During March and April, Wan delivered the following two synchronous online sessions through Skype: “The Very Hungry Caterpillar,” a lesson accessing information from both non-fictional and fictional texts, and “How to Avoid Being Dinner,” a lesson on predator/prey defense mechanisms. Additionally, she delivered an asynchronous session on the butterfly lifecycle, called “Waiting for Butterfly,” through the learning-management system Schoology.  A fourth and final lesson, “Dancing Butterfly Garden,” then brought first-graders on a field trip to The Strong for further research and self-exploration as scientists.
 
Students at butterfly gardenOn April 9, the two first-grade classes loaded the bus and headed over to The Strong for their culminating butterfly lesson. With the task of becoming scientists, each student arrived that morning with a question that he or she wanted to research and answer. Questions ranged from “How do butterfly wings make butterflies fly? and “How many butterfly species are in the world?” to “How high can a butterfly fly” and “Where do butterflies migrate?”
 
The Butterfly Garden Program was a first attempt for East Irondequoit teachers and students to get their feet wet with online learning in a K-12 classroom setting. And, these first-grade students benefited from this new online learning experience.

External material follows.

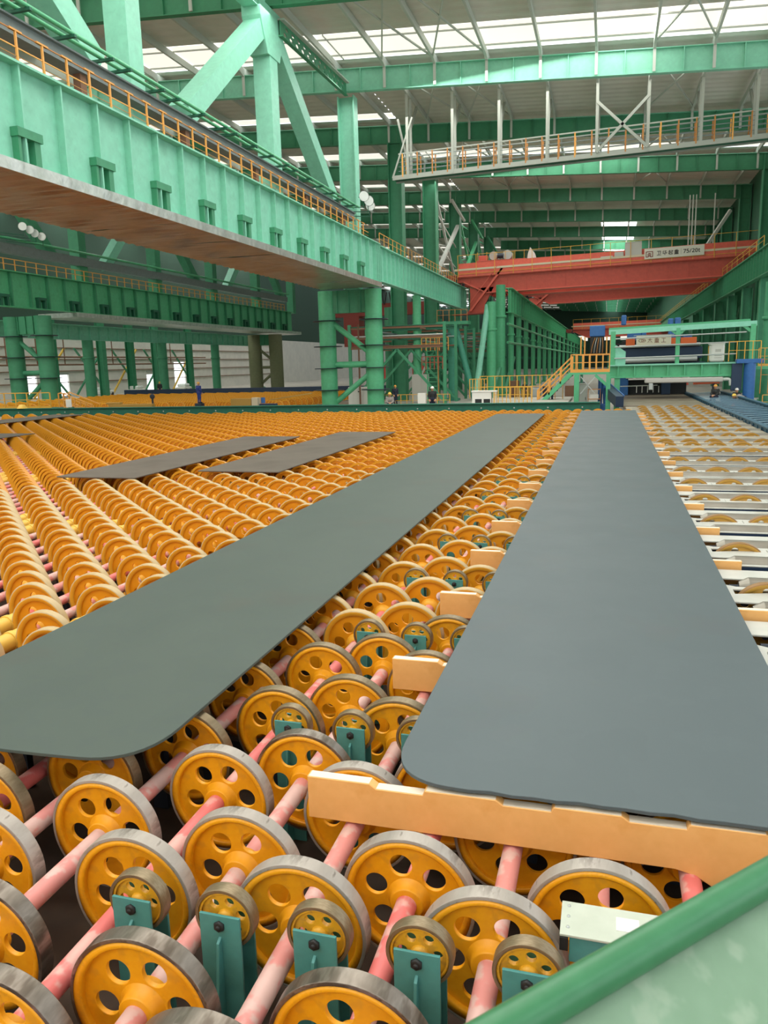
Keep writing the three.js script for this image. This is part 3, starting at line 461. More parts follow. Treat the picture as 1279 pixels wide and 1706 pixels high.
camera.updateMatrixWorld(true); camera.updateProjectionMatrix(); viewM.copy(camera.matrixWorld).invert(); projM.multiplyMatrices(camera.projectionMatrix, viewM);
function inReach(x, y, z, m) { const q = V(x, y, z).applyMatrix4(viewM); if (q.z > 0.3) return false; const p = V(x, y, z).applyMatrix4(projM); return Math.abs(p.x) < 1 + m && Math.abs(p.y) < 1 + m; }
const buried = (x, z) => PLATES.some(([a, b, c, d]) => x > a + 0.75 && x < b - 0.75 && z > c + 0.9 && z < d - 1.6);
const shafts = [];
[1.17, 0.6, 0.03, -0.55, -1.13, -1.71, -2.3, -2.86].forEach((x, i) => shafts.push([x, i % 2 ? -3.88 : -4.28]));
shafts.push([-3.48, -4.44]);
for (let j = -5; j < 76; j++) shafts.push([-6.70 - 0.53 * j, -7.76 - 0.537 * j]);
const shaftGeo = new Map();
let leftCount = 0;
shafts.forEach(([x, zc], i) => {
  const nearPlate = x > -1.5, between = x <= -1.5 && x > -3.3, underL = x <= -3.3 && x > -6.0;
  let label;
  if (nearPlate) label = `pink disc shaft under the wide grey plate, ${ord(i === 5 ? 0 : 5 - i)} from its left edge`;
  else if (between) label = `pink disc shaft between the two long plates, ${ord(i - 6)} left of the slotted bars`;
  else if (underL) label = `pink disc shaft passing under the green-grey plate, ${ord(i - 8)} from its right edge`;
  else label = `pink disc shaft of the open bed, ${ord(leftCount++)} left of the green-grey plate`;
  const t = thing('disc_roller', label, 'roller shaft', [x, 0, 0], 0, 'disc rollers of the cooling bed');
  part('shaft', [tube(V(0, HUB, -48.6), V(0, HUB, -0.9), 0.067, x > -7 ? 22 : 12)], i % 3 === 1 ? shaftRed : shaftPink, t);
  for (let z = -48.2; z < -1; z += 4.69) if (inReach(x, 0.4, z, 0.15)) part('bearing_stand', [B(-0.08, 0.08, -0.06, HUB - 0.05, z - 0.04, z + 0.04)], darkSteel, t);
  const far = [];
  let z = zc + 0.03; while (z < -1.5) z += PITCH; 
  for (; z > -48.5; z -= PITCH) {
    if (z > -2.3 || !inReach(x, 0.9, z, Math.hypot(x, z) < 10 ? 0.55 : 0.2) || buried(x, z)) continue;
    const dist = Math.hypot(x, z, 3.2), spin = dist < 7 ? (x === -1.13 && z > -4.4 ? 0.75 : 0.17 + rr(-0.08, 0.08)) : rnd() * 1.047;
    if (dist < 9.5) { const d = mesh('disc', G0, yellowPaint, t); d.position.set(0, HUB, z); d.rotation.z = spin; mesh('tyre', tyreNear, dist > 7 ? tyreDark : z > -3.3 || rnd() < 0.2 ? tyreSteelWorn : tyreSteel, d); }
    else if (dist < 23) { const d = mesh('disc', G1, vertexPaint, t); d.position.set(0, HUB, z); d.rotation.z = spin; }
    else if (dist < 33) { const d = mesh('disc', G2, vertexPaint, t); d.position.set(0, HUB, z); d.rotation.z = spin; }
    else { const g = G2.clone(); g.rotateZ(spin); g.translate(0, HUB, z); far.push(g); }
  }
  if (x < -6.2 && x > -26) for (let k = 0; k < 4; k++) {
    let c = -7.9 - 6.5 * k - (x + 7) * 0.02; const ph = (((c - zc) % PITCH) + PITCH) % PITCH; c += 0.59 - ph; if (!inReach(x, 0.8, c, 0.1)) continue;
    part('coupling', [tube(V(0, HUB, c + 0.28), V(0, HUB, c + 0.03), 0.115, 14), tube(V(0, HUB, c - 0.03), V(0, HUB, c - 0.28), 0.115, 14), tube(V(0, HUB, c + 0.035), V(0, HUB, c - 0.035), 0.13, 14)], couplingYellow, t);
  }
  if (far.length) { const o = part('far_discs', far, vertexPaint, t); o.userData.kind = 'stuff'; }
});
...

“They have engaged in real inquiry and built great background knowledge of the content through critical thinking, asking questions, and pursuing answers,” McCoy added. “It’s provided us multiple interactions with the same classes. Rather than coming to the museum once, it’s allowed us to have involvement in the entire unit and help students to become scientists.”
 
It was also the museum’s goal, McCoy explained, to have teachers be researchers alongside children.  Wan also worked closely with East Irondequoit first-grade teachers, like Danielle McRae, to ensure that activities and lessons were age-appropriate—a challenge Wan initially faced but later solved through this ongoing interaction and communication with teachers.
 
McRae, who closely observed and assisted her class throughout these online lessons, said that this experience has helped her students to gain a whole new appreciation for butterflies and an understanding of them. “We’ve done lessons on butterflies in the past, but they are now asking better questions—more inquiry-based questions,” McRae said. “It was something new and exciting for students. The kids loved it.”
 
With the museum’s format of the Butterfly Garden Program, students are able to have authority and autonomy in leading conversations in the classroom as well as navigating and interacting with technology, Wan explained. Students are able to act as scientists by posting their own questions online and conducting their own research with the support of group members, chaperons and book resources—and they were even able to design their own butterflies.
 
In addition to honing students’ skills as scientists, the series of new online butterfly lessons were designed to foster their literacy skills.
 
Wan added, “My goal was to make this fun, easy, and simple for students and to create a scientific inquiry environment that also brought in the non-fiction focus as required by the Common Core State Standards. I wanted the whole experience to be fun for them.”